* [AIM OF THE TASK]
Look through the data below and return each line where "that" appears.

* [SUPPLIED MATERIAL]
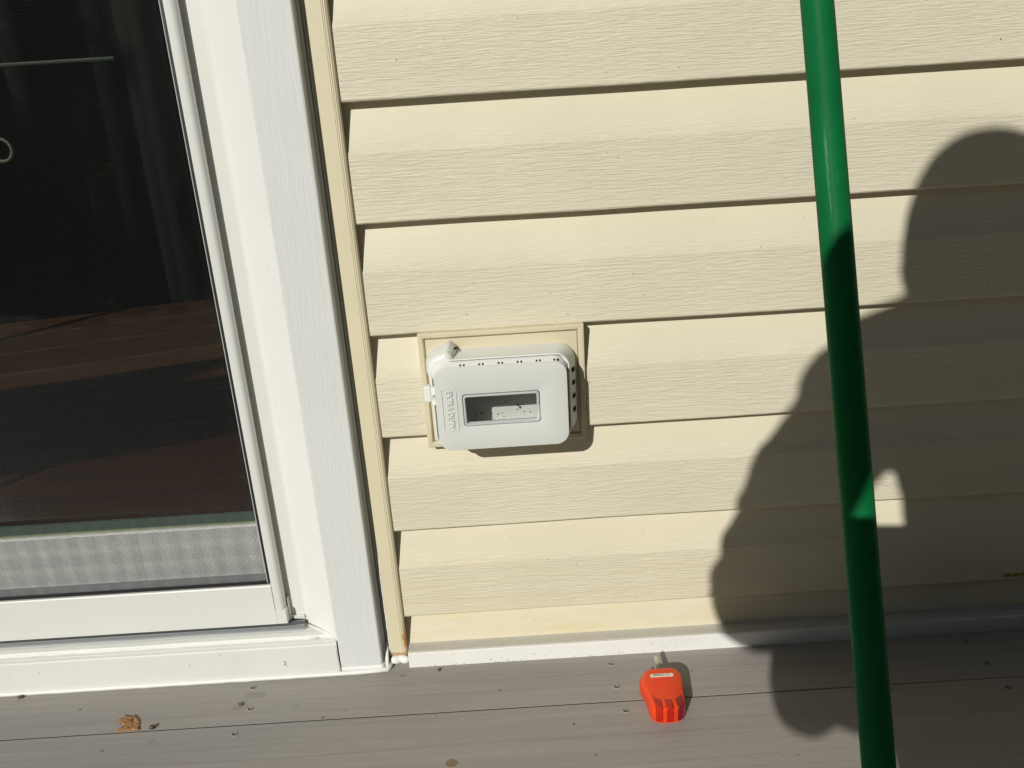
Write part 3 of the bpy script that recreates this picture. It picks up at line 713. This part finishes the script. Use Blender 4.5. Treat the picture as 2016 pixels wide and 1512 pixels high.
def lens(x0, x1, mat):
    # lens strip that wraps over the rounded end of the body, a little proud of it
    V, F = [], []; nx_ = 6; rows = []
    for i in range(nx_ + 1):
        x = x0 - .287 + (x1 - x0) * i / nx_; col_ = []
        for lp in L_body[1:]:
            y_ = low_y(lp, x); z_ = lp[0][2]
            if z_ > .001: col_.append((y_, z_))
        yt = col_[-1][0]; col_.append((yt + .006, .0213)); col_.append((yt + .0135, .0213))
        edge = .3 if i in (0, nx_) else 1.0
        out = []
        for k_, (y_, z_) in enumerate(col_):
            ty = min(1, max(0, (.0213 - z_) / .008)); e_ = .0011 * edge * (.2 if k_ in (0, len(col_) - 1) else 1)
            out.append((x, y_ - e_ * ty, z_ + e_ * (1 - ty * .8)))
        rows.append(out)
    m_ = len(rows[0])
    for row in rows: V += row
    F = [(i * m_ + j, i * m_ + j + 1, (i + 1) * m_ + j + 1, (i + 1) * m_ + j) for i in range(nx_) for j in range(m_ - 1)]
    o = new_obj('indicator_lens', V, F, mat, rtst, fix=False); return o
lens(.2724, .2796, 'lens_amber'); lens(.2832, .2908, 'lens_amber'); lr = lens(.2950, .3022, 'lens_red'); lr['label'] = 'dark red indicator lens'
# paper label and its code
lbl = rrect(.2758, .3014, -.0978, -.0930, .0022, 5)
v, f = loft([[(x - .287, y + .115, .0209) for x, y in lbl], [(x - .287, y + .115, .0216) for x, y in lbl]], True)
lb = new_obj('paper_label', v, f, 'label', rtst)
mw = Matrix.Translation((.0017, .0197, .02168)) @ Matrix.Rotation(R(-1.0), 4, 'Z')
text_obj('label_code', '0824U-C1', .0044, 'ink', mw, lb, .00004, 1.0, .0190)
# embossed ruled lines in the face (too worn to read): low ridges
L = []
for (x0, x1, y0) in ((.277, .296, -.1030), (.279, .294, -.1062), (.276, .281, -.1100), (.284, .289, -.1110), (.292, .298, -.1095), (.276, .280, -.1140), (.283, .287, -.1150), (.291, .297, -.1140), (.279, .286, -.1190), (.290, .297, -.1215), (.291, .298, -.1250)):
    L.append(box_data(x0 - .287, x1 - .287, y0 + .115, y0 + .115 + .0006, .0209, .02155))
V, F = join_data(L); new_obj('moulded_ridges', V, F, 'orange', rtst)
v, f = tube([(.2898 - .287, -.0800 + .115, .0155), (.2892 - .287, -.0580 + .115, .0155), (.2892 - .287, -.0570 + .115, .0153)], [.0024, .0024, .0014], 12)
new_obj('ground_pin', v, f, 'steel', rtst, smooth=True)
box('blade_prong', (.2865 - .287, .2880 - .287, -.0790 + .115, -.0640 + .115, .0030, .0092), 'steel', rtst, .0003)

# ------------------------------------------------------------------ green pole leaning on the wall
pl = thing('green_pole', 'green painted steel pole leaning against the cream siding', 'pole')
a = Vector((.4014, -.3795, .0)); topd = (Vector((.394, -.148, .674)) - Vector((.400, -.336, .128))).normalized()
Lp = 1.118
zc = topd; yc = Vector((0, 0, 1)).cross(Vector((1, 0, 0))); xc = Vector((1, 0, 0)); yc = zc.cross(xc).normalized(); xc = yc.cross(zc).normalized()
pm = Matrix(((xc.x, yc.x, zc.x, a.x), (xc.y, yc.y, zc.y, a.y), (xc.z, yc.z, zc.z, a.z), (0, 0, 0, 1)))
pl.matrix_world = pm
v, f = tube([(0, 0, .030 + (Lp - .06) * i / 12) for i in range(13)], .01195, 40); new_obj('shaft', v, f, 'pole', pl, smooth=True)
v, f = tube([(0, 0, .004), (0, 0, .008), (0, 0, .040), (0, 0, .042)], [.011, .0138, .0138, .0122], 24); new_obj('rubber_foot', v, f, 'black', pl, smooth=False)
v, f = tube([(0, 0, Lp - .032), (0, 0, Lp - .03), (0, 0, Lp - .004), (0, 0, Lp)], [.0121, .0126, .0126, .010], 24); new_obj('end_cap', v, f, 'black', pl)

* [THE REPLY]
Write part 3 of the bpy script that recreates this picture. It picks up at line 713. This part finishes the script. Use Blender 4.5. Treat the picture as 2016 pixels wide and 1512 pixels high.
    # lens strip that wraps over the rounded end of the body, a little proud of it